On Behalf of | Jul 9, 2019 | Personal Injury |

Although most Illinois motorists do not spend much time worrying about it, safety on the roadways is always an ongoing concern. The average driver is likely to have several accidents during his or her driving years, hopefully with no physical injuries and little property damage. However, if one of those accidents is with a large tractor-trailer, the odds of serious injury or death dramatically increase. Consequentially, it raises concern for many when the Department of Transportation is attempting to change a regulation that may make truck accidents more likely to happen.

Current regulations under the Federal Motor Carrier Safety Administration, a DOT agency, limit how many hours a truck driver can work within a specific time frame. The regulations also address minimum rest requirements and the necessity to log the data in a digital format as opposed to the old handwritten manual logs of the past. Noncompliance can result in time out of service. These measures were taken and enforcement has been ramped up because of the very real danger that truck driver fatigue is a major cause in truck accidents.
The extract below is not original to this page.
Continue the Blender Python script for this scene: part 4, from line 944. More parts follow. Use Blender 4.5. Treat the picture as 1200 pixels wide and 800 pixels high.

Although no specifics are currently available, DOT has indicated a movement to aligning with what trucking industry lobbyists have for years been pushing for: a relaxation of the rules mandating rest periods for drivers. This is despite the increase in fatal truck accidents in the last two years. Further increasing concerns over the proposed relaxation of these rules is the claim by the National Transportation Safety Board that driver fatigue as the cause of accidents goes underreported.

Truck accidents can be more complicated than crashes between two passenger cars. An experienced personal injury lawyer may explain that not only are damages likely to be greater, but there may be multiple entities involved, such as the driver and their employer.